# [PROBLEM TO WORK ON]
Show every line that has the string "trousers" in it.

---------------

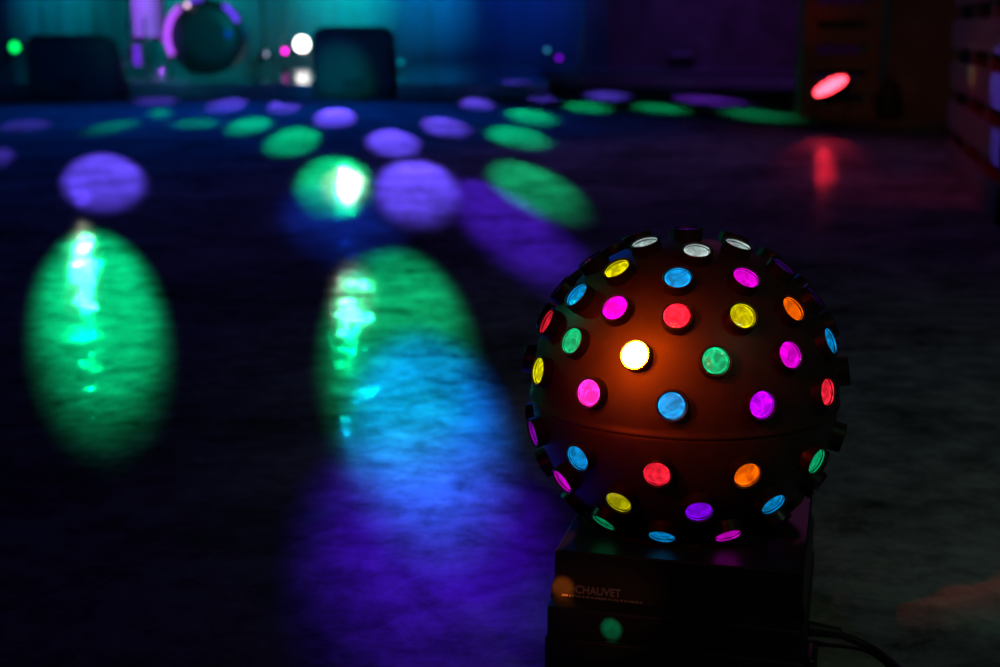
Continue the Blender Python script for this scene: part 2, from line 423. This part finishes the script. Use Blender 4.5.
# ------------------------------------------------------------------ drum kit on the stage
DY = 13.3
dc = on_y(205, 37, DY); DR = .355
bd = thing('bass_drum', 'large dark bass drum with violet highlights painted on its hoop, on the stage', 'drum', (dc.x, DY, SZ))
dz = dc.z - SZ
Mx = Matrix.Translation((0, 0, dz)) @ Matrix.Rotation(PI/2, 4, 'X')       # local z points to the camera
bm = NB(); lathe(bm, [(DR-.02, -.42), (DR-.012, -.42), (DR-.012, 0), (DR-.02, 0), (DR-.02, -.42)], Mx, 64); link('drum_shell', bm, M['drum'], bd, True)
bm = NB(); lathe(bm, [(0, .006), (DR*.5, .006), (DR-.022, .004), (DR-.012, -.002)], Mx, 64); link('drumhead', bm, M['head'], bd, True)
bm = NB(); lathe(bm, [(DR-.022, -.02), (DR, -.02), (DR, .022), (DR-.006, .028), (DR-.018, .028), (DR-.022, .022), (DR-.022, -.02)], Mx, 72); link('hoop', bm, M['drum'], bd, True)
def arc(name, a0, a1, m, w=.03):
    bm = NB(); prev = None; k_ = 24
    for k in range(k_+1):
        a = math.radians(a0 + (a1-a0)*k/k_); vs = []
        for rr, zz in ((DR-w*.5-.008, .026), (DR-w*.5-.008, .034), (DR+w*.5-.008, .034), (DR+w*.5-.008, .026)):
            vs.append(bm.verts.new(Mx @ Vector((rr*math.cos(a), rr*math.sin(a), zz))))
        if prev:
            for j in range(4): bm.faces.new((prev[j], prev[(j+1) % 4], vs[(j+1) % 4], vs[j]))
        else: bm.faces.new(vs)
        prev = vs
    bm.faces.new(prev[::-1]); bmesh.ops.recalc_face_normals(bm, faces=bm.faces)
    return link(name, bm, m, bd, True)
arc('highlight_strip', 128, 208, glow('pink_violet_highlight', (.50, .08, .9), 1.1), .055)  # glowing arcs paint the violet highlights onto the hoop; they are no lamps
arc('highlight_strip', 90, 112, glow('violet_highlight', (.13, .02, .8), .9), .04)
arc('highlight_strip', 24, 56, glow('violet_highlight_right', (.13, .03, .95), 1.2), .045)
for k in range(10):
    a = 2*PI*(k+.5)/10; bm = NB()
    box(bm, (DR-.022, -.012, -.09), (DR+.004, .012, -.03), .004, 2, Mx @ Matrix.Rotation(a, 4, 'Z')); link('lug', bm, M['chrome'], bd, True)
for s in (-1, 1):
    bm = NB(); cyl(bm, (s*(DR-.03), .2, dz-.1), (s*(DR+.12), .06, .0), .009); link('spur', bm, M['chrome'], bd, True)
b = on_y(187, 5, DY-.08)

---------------

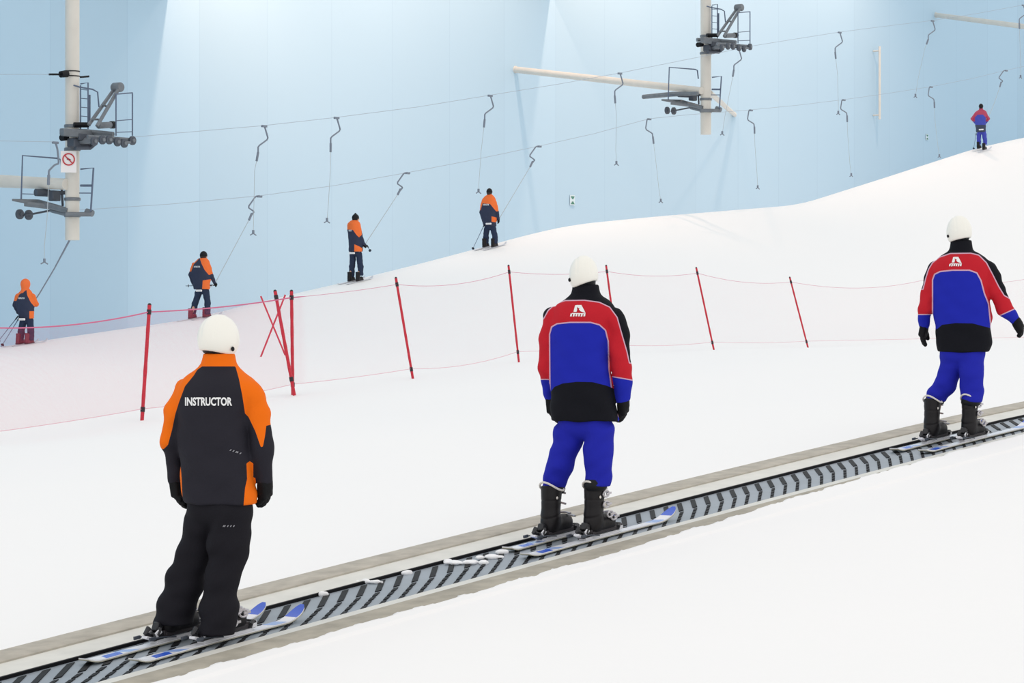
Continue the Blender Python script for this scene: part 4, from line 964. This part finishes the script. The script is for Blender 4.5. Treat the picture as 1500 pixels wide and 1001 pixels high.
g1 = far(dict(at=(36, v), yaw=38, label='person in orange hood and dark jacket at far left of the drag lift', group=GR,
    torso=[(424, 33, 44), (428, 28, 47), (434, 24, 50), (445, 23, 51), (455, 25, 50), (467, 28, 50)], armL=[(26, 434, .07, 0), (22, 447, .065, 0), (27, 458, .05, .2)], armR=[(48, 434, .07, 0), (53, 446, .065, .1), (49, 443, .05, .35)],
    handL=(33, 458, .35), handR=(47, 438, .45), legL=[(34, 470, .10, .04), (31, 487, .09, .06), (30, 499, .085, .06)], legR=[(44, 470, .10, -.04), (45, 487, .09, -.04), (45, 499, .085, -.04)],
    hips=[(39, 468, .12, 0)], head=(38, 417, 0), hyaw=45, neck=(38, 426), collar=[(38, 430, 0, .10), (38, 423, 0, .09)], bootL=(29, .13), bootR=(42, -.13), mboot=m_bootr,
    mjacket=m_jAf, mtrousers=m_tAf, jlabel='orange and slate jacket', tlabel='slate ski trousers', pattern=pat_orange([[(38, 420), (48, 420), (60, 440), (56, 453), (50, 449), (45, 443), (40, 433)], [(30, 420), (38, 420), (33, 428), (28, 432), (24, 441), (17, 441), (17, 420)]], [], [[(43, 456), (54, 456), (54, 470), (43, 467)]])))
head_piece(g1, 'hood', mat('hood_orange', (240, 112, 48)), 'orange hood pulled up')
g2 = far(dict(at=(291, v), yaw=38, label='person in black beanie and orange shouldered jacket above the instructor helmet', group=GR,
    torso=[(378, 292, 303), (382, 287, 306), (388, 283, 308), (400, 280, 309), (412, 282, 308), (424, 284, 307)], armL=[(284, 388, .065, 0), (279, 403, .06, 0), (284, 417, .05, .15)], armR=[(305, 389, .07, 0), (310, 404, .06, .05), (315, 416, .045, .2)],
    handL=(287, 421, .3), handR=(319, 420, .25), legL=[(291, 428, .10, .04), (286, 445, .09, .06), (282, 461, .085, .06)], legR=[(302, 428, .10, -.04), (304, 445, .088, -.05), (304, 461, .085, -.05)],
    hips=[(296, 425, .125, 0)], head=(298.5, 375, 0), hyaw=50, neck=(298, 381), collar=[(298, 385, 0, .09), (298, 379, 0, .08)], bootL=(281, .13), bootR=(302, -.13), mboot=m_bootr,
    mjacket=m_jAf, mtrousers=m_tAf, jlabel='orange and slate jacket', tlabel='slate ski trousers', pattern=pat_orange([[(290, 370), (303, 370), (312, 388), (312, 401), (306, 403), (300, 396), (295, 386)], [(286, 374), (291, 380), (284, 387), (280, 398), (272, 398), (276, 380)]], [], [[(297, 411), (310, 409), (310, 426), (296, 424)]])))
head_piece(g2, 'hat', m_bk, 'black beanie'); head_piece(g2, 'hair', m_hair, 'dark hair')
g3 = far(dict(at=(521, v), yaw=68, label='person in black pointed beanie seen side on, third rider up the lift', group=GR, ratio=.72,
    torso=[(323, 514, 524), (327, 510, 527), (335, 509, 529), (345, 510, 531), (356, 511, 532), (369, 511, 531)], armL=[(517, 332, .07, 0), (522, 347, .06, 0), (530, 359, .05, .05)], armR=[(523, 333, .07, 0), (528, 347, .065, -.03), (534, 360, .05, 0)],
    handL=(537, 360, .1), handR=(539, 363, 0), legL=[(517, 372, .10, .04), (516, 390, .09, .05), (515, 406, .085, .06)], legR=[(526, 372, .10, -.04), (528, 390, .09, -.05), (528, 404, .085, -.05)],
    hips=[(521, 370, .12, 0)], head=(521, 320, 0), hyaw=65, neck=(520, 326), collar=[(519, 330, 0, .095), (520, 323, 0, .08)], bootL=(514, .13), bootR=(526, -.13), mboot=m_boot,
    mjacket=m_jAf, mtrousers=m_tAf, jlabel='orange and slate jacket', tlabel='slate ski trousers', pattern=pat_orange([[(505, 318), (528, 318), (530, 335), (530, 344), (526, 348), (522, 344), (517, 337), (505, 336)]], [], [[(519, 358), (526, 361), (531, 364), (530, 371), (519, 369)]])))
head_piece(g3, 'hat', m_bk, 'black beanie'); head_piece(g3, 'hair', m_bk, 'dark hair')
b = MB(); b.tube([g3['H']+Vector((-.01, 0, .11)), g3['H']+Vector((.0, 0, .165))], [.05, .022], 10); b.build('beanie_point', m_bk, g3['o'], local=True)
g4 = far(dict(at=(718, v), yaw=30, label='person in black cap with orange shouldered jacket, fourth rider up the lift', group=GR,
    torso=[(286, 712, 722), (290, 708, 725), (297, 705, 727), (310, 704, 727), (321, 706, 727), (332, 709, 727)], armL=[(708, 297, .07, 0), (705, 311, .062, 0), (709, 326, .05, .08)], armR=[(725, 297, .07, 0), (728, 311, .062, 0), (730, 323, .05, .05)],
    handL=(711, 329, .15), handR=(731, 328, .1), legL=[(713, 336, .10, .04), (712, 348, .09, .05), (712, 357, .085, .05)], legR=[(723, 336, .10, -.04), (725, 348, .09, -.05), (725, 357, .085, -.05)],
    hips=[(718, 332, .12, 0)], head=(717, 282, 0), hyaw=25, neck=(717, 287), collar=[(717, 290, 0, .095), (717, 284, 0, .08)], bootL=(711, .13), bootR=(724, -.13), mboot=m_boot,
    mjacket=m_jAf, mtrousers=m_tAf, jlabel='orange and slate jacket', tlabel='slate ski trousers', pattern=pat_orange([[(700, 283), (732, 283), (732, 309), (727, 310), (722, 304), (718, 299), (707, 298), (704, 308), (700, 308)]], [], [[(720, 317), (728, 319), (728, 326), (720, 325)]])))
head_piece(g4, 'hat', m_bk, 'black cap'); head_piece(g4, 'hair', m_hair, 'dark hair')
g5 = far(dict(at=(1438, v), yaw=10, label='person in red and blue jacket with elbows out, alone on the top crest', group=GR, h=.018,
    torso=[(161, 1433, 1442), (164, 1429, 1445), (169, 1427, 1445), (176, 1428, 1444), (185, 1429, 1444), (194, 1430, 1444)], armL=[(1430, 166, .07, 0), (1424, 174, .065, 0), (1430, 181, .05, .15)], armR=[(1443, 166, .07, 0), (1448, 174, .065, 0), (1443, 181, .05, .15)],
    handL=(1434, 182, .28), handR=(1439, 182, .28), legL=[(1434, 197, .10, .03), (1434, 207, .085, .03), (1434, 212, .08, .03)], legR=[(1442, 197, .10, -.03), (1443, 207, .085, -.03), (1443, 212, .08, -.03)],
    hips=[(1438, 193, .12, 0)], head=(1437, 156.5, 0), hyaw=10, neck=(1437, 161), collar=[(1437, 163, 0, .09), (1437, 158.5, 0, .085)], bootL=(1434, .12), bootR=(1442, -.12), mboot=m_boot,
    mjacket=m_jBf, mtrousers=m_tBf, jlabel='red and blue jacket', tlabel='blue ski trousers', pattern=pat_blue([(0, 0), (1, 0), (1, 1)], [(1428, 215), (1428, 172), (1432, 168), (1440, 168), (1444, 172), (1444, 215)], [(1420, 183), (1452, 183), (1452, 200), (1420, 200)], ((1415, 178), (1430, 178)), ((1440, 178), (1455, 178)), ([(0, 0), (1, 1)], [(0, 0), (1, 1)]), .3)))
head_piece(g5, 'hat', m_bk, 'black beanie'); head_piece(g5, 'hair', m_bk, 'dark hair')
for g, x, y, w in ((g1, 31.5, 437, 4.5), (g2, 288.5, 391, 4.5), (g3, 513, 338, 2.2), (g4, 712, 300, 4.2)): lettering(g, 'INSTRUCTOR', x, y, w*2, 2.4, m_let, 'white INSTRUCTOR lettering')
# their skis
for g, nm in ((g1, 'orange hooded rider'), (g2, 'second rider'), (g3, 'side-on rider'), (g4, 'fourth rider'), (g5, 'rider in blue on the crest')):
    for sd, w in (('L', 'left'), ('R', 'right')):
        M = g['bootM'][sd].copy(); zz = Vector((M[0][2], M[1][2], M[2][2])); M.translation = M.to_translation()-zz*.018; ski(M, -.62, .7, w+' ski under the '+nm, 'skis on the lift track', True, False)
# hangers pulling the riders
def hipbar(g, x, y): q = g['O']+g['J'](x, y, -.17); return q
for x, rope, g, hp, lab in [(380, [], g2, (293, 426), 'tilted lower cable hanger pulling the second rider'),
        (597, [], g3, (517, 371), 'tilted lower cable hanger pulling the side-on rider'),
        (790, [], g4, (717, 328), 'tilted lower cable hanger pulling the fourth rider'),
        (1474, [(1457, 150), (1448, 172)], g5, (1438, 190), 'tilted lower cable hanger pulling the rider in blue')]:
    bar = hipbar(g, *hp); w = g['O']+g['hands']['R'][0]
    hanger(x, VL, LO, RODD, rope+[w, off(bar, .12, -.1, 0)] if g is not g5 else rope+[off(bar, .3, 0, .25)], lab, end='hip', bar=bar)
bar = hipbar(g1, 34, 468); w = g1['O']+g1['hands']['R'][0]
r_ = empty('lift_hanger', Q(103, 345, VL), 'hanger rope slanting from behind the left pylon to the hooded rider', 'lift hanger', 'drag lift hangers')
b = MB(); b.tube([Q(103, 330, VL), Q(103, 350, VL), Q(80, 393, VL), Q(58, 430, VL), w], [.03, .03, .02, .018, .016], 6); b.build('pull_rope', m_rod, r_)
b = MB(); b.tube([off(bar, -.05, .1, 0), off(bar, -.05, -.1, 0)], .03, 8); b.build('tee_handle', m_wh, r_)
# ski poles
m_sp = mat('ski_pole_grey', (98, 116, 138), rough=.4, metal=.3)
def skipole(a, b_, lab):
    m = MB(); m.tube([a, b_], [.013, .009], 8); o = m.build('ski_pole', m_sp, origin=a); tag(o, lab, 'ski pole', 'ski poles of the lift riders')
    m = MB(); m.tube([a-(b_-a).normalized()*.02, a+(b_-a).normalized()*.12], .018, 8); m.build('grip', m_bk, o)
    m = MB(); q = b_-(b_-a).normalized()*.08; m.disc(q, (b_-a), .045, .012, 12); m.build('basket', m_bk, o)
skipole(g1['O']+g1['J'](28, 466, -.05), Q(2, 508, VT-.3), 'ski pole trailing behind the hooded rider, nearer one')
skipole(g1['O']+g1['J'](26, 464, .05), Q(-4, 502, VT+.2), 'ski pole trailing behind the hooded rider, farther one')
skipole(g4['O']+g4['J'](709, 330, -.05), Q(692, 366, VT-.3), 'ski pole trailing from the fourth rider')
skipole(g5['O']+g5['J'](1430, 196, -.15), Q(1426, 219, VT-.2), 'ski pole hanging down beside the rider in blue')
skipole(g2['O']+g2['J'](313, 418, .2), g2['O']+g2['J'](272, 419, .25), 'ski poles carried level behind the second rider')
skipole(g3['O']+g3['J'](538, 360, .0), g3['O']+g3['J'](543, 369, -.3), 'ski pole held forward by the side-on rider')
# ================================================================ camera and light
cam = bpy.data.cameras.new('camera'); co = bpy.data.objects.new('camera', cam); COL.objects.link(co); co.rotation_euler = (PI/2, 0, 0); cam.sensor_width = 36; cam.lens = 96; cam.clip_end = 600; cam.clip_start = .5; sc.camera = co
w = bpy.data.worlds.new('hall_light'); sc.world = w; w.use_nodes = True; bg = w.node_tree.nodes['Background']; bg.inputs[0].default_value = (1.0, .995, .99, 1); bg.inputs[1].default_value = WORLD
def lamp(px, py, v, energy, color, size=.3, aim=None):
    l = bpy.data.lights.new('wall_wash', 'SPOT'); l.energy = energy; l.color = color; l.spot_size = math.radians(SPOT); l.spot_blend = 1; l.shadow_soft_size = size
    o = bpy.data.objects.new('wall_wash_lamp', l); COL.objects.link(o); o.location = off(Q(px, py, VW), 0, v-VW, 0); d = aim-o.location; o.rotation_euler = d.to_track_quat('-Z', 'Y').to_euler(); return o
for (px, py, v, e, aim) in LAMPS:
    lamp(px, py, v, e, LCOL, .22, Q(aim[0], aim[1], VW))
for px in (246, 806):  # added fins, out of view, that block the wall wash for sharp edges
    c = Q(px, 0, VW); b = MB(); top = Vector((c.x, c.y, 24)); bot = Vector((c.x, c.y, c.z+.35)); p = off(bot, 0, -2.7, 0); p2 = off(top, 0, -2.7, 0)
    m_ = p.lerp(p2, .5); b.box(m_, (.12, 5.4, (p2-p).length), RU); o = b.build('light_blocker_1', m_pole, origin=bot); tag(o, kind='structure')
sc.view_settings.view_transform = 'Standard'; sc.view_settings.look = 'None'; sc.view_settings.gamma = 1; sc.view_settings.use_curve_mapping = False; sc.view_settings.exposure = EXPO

---------------

# [RIGHT ANSWER]
    mjacket=m_jAf, mtrousers=m_tAf, jlabel='orange and slate jacket', tlabel='slate ski trousers', pattern=pat_orange([[(38, 420), (48, 420), (60, 440), (56, 453), (50, 449), (45, 443), (40, 433)], [(30, 420), (38, 420), (33, 428), (28, 432), (24, 441), (17, 441), (17, 420)]], [], [[(43, 456), (54, 456), (54, 470), (43, 467)]])))
    mjacket=m_jAf, mtrousers=m_tAf, jlabel='orange and slate jacket', tlabel='slate ski trousers', pattern=pat_orange([[(290, 370), (303, 370), (312, 388), (312, 401), (306, 403), (300, 396), (295, 386)], [(286, 374), (291, 380), (284, 387), (280, 398), (272, 398), (276, 380)]], [], [[(297, 411), (310, 409), (310, 426), (296, 424)]])))
    mjacket=m_jAf, mtrousers=m_tAf, jlabel='orange and slate jacket', tlabel='slate ski trousers', pattern=pat_orange([[(505, 318), (528, 318), (530, 335), (530, 344), (526, 348), (522, 344), (517, 337), (505, 336)]], [], [[(519, 358), (526, 361), (531, 364), (530, 371), (519, 369)]])))
    mjacket=m_jAf, mtrousers=m_tAf, jlabel='orange and slate jacket', tlabel='slate ski trousers', pattern=pat_orange([[(700, 283), (732, 283), (732, 309), (727, 310), (722, 304), (718, 299), (707, 298), (704, 308), (700, 308)]], [], [[(720, 317), (728, 319), (728, 326), (720, 325)]])))
    mjacket=m_jBf, mtrousers=m_tBf, jlabel='red and blue jacket', tlabel='blue ski trousers', pattern=pat_blue([(0, 0), (1, 0), (1, 1)], [(1428, 215), (1428, 172), (1432, 168), (1440, 168), (1444, 172), (1444, 215)], [(1420, 183), (1452, 183), (1452, 200), (1420, 200)], ((1415, 178), (1430, 178)), ((1440, 178), (1455, 178)), ([(0, 0), (1, 1)], [(0, 0), (1, 1)]), .3)))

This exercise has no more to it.